Confession: I wrote a novel.

Confession the Sequel: I hate it.

Wait. Let me start over.

Few things were more satisfying, as a person who writes, than completing this novel. After months of writing during every free moment, and well into the night, I hit a 67k word count, typed up an Epilogue, emailed it to my sisters who served as beta readers, got a notebook full of praise in the form of smiley faces and points of ( v a s t ) improvement back, sat down to revise it, and thought, “Ugh. I’m bored with this.”

On one hand, I love writing. Often I will have a thought or a memory and start composing it in my mind. I think like a writer. Impeccable grammar comes easily to me. I’m good at subject/verb agreement. Once or twice I’ve even felt eloquent. Sometimes I get the notion that I just might get paid for it.

And that’s the other hand.

I don’t write for the craft of it. Well, I do, because I can’t help myself, but then I also really want to make some money doing it. I want someone to decide that my writing is tight enough to pay money just to read what I have to say and how I say it.

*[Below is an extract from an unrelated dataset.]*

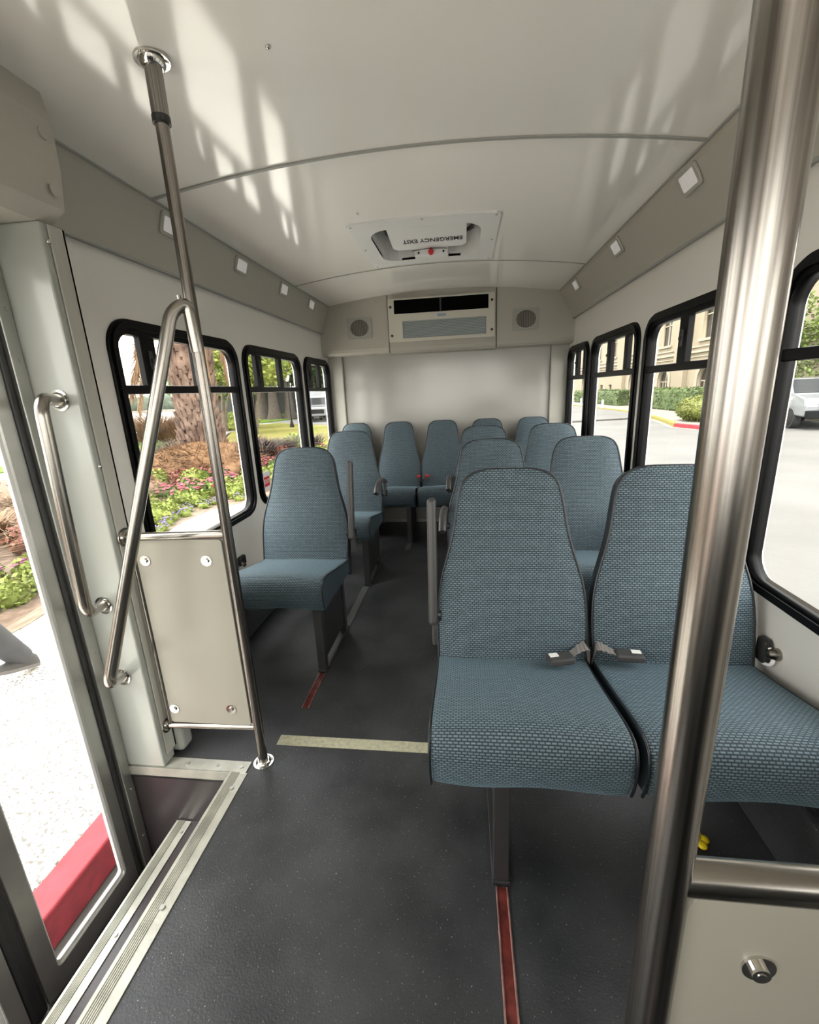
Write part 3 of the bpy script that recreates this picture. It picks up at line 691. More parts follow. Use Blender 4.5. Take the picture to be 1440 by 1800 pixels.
# ================================================================== AIR CONDITIONER + SPEAKERS
ac = thing('air_conditioner', 'beige rear air conditioner unit with black slot and perforated grille', 'air conditioner', (-.21, 4.64, 1.92))
AY = 4.61
b = plate([rr(-.722, .302, 1.925, 2.318, .006, 3), rr(-.662, .244, 2.18, 2.305, .004, 3), rr(-.584, .222, 1.955, 2.112, .004, 3)], .012, lambda u, v, t: (u, AY+t, v)); mk('front_panel', b, M_acp, ac)
b = NB(); box(b, -.715, .295, AY+.013, 4.664, 1.93, 2.312); mk('housing', b, M_acp, ac)
b = NB(); box(b, -.665, .247, AY+.008, AY+.0125, 2.178, 2.308); mk('air_slot', b, M_dark, ac)
for k in range(0):
    b = NB(); box(b, -.66, .242, AY+.002, AY+.007, 2.195+k*.022, 2.198+k*.022); mk('vane', b, M_black, ac)
b = NB(); box(b, -.218, -.204, AY+.001, AY+.007, 2.185, 2.30); mk('divider', b, M_rub, ac)
b = NB(); box(b, -.588, .226, AY+.009, AY+.0125, 1.95, 2.116); mk('grille_backing', b, mat('grille_blue', (.10, .14, .17), .5), ac)
b = NB(); rr_ = 0
hs = .0145
for j in range(12):
    for i in range(56):
        cx = -.577+i*hs+(hs/2 if j % 2 else 0); c_z = 1.963+j*hs*.87*1.08
        if cx > .218: continue
        # hexagonal ring lattice of the perforated sheet
        ro, ri = hs*.577, hs*.40; A = []; B = []
        for q in range(6):
            a = radians(60*q+30); A.append(b.verts.new((cx+ro*cos(a), AY+.006, c_z+ro*sin(a)*1.08))); B.append(b.verts.new((cx+ri*cos(a), AY+.006, c_z+ri*sin(a)*1.08)))
        for q in range(6): b.faces.new((A[q], A[(q+1) % 6], B[(q+1) % 6], B[q]))
mk('perforated_grille', b, mat('grille_sheet', (.36, .39, .37), .45, .3), ac, recalc=False)
for x, z in ((-.695, 2.245), (-.69, 1.985), (.275, 2.25), (.275, 1.99)):
    b = NB(); disc(b, (x, AY, z), (0, -1, 0), .0125, .006, 14); mk('panel_screw', b, M_rub, ac)
b = plate([rr(-.242, -.158, 2.135, 2.162, .006, 3)], .003, lambda u, v, t: (u, AY-.003+t, v)); mk('badge', b, mat('badge_blue', (.28, .33, .42), .35), ac)
for x, z, lab in ((-1.022, 2.08, 'square grey ceiling speaker left of the air conditioner'), (.597, 2.068, 'square grey ceiling speaker right of the air conditioner')):
    r = thing('speaker', lab, 'speaker', (x, 4.655, z)); 
    b = plate([rr(x-.125, x+.125, z-.098, z+.098, .02, 5), [(x+.092*cos(a*pi/18), z+.078*sin(a*pi/18)) for a in range(36)]], .014, lambda u, v, t: (u, 4.6405+t, v)); mk('bezel', b, mat('speaker_bezel', (.36, .35, .31), .5), r)
    b = NB(); tube(b, [(x, 4.646, z), (x, 4.6545, z)], .1, 36); 
    for v in b.verts: v.co.z = z+(v.co.z-z)*.8
    mk('cone', b, mat('speaker_cone', (.10, .09, .075), .6), r)
    b = NB()
    for i in range(-5, 6):
        h = .075*sqrt(max(0, 1-(i/5.6)**2)); box(b, x+i*.016-.0035, x+i*.016+.0035, 4.641, 4.6455, z-h, z+h)
    mk('grille_bars', b, mat('speaker_bars', (.22, .205, .175), .5), r)

# ================================================================== ROOF HATCH
ht = thing('roof_hatch', 'white roof hatch lettered EMERGENCY EXIT in the ceiling with red release knob', 'roof hatch', (-.22, 3.23, 2.38))
zc = lambda x, d=0: cz(x)-d
def loop_at(lp, c, a):
    dx, dy = cos(a), sin(a); best = None
    for p, q in zip(lp, lp[1:]+lp[:1]):
        ex_, ey = q[0]-p[0], q[1]-p[1]; den = dx*ey-dy*ex_
        if abs(den) < 1e-12: continue
        t = ((p[0]-c[0])*ey-(p[1]-c[1])*ex_)/den; u = ((p[0]-c[0])*dy-(p[1]-c[1])*dx)/den
        if t > 0 and -1e-6 <= u <= 1+1e-6 and (best is None or t > best): best = t
    return (c[0]+dx*best, c[1]+dy*best)
cc = (-.22, 3.23); LO = rr(-.655, .215, 2.775, 3.665, .03, 5); LI = rr(HX0+.006, HX1-.006, HY0+.006, HY1-.006, .12, 8); N_ = 120
b = NB(); V = []
for k in range(N_):
    a = 2*pi*k/N_; o_, i_ = loop_at(LO, cc, a), loop_at(LI, cc, a)
    m_ = ((o_[0]*2+i_[0])/3, (o_[1]*2+i_[1])/3); m2 = ((o_[0]+2*i_[0])/3, (o_[1]+2*i_[1])/3)
    V.append([b.verts.new((p[0], p[1], cz(p[0])-h)) for p, h in ((o_, -.002), (o_, .011), (m_, .012), (m2, .012), (i_, .012), (i_, -.004))])
for k in range(N_):
    A, B = V[k], V[(k+1) % N_]
    for q in range(5): b.faces.new((A[q], A[q+1], B[q+1], B[q]))
mk('hatch_frame', b, M_white, ht)
# side wall of the recess
lo = rr(HX0+.006, HX1-.006, HY0+.006, HY1-.006, .12, 8); b = NB(); A = [b.verts.new((p[0], p[1], cz(p[0])-.010)) for p in lo]; B = [b.verts.new((p[0], p[1], 2.52)) for p in lo]
lo2 = rr(HX0+.0, HX1-.0, HY0+.0, HY1-.0, .12, 8); A2 = [b.verts.new((p[0], p[1], cz(p[0])-.010)) for p in lo2]; B2 = [b.verts.new((p[0], p[1], 2.52)) for p in lo2]
for i in range(len(lo)):
    j = (i+1) % len(lo); b.faces.new((A[i], A[j], B[j], B[i])); b.faces.new((A2[i], B2[i], B2[j], A2[j])); b.faces.new((B[i], B[j], B2[j], B2[i]))
mk('recess_wall', b, M_white, ht)
b = plate([rr(HX0-.02, HX1+.02, HY0-.02, HY1+.02, .13, 8)], .03, lambda u, v, t: (u, v, 2.521+t)); mk('hatch_lid', b, mat('lid_grey', (.55, .54, .52), .4), ht)
b = plate([rr(HX0+.035, HX1-.035, HY0+.03, HY1-.035, .11, 8), rr(HX0+.06, HX1-.06, HY0+.055, HY1-.06, .09, 8)], .012, lambda u, v, t: (u, v, 2.505+t)); mk('lid_gasket', b, M_rub, ht)
# inner panel carrying the lettering
b = plate([rr(-.465, .03, 2.865, 3.38, .05, 6)], .012, lambda u, v, t: (u, v, 2.443-.11*(v-2.865)+t)); ip = mk('inner_panel', b, M_white, ht)
Mx = Matrix.Translation((-.19, 3.255, 2.443-.11*.39-.0012)) @ Matrix.Rotation(-math.atan(.11), 4, 'X') @ Matrix.Rotation(pi, 4, 'Y') @ Matrix.Scale(1.45, 4, (0, 1, 0))
mk('lettering', text_bm('EMERGENCY EXIT', .049, Mx, .0006), M_text, ip)
b = NB(); box(b, -.325, -.095, 3.388, 3.50, 2.348, 2.40, .004); lb = mk('latch_box', b, M_white, ht)
b = NB(); tube(b, [(-.21, 3.366, 2.362), (-.21, 3.3875, 2.362)], .018, 16); box(b, -.219, -.201, 3.370, 3.386, 2.355, 2.392, .003); mk('release_knob', b, M_red, lb)
for x in (-.295, -.125): b = NB(); disc(b, (x, 3.3875, 2.364), (0, -1, 0), .007, .003, 10); mk('latch_screw', b, M_rub, lb)
b = NB(); pts = [(-.34+.24*k/12, 3.384-.03*sin(pi*k/12), 2.378) for k in range(13)]; tube(b, pts, .0022, 6); mk('latch_wire', b, M_rub, lb)
for x, y in ((-.63, 2.80), (-.22, 2.80), (.19, 2.80), (-.63, 3.22), (.19, 3.22), (-.63, 3.64), (.19, 3.64)):
    b = NB(); disc(b, (x, y, cz(x)-.011), (0, 0, -1), .007, .003, 10); mk('frame_screw', b, M_alu, ht)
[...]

That, and I spend entirely too much time and money at Target.

I write.

A lot.

I have a dozen stories in my head that sound good until I start writing one. I get as far as the outline and character descriptions before I decide that it will be crap. I can’t commit myself to any one of them, because then I get bored, and I don’t have patience to see one through to the end. I jump around. I write the same line over and over again. I overuse favorite words. I don’t want to tack my name to something, because what if it’s crap? Then I will be a crappy writer, and all my friends will know it.

I can’t help it. If I don’t try, then I can never say that I failed at being a writer.

Then again, I also won’t be making some bucks.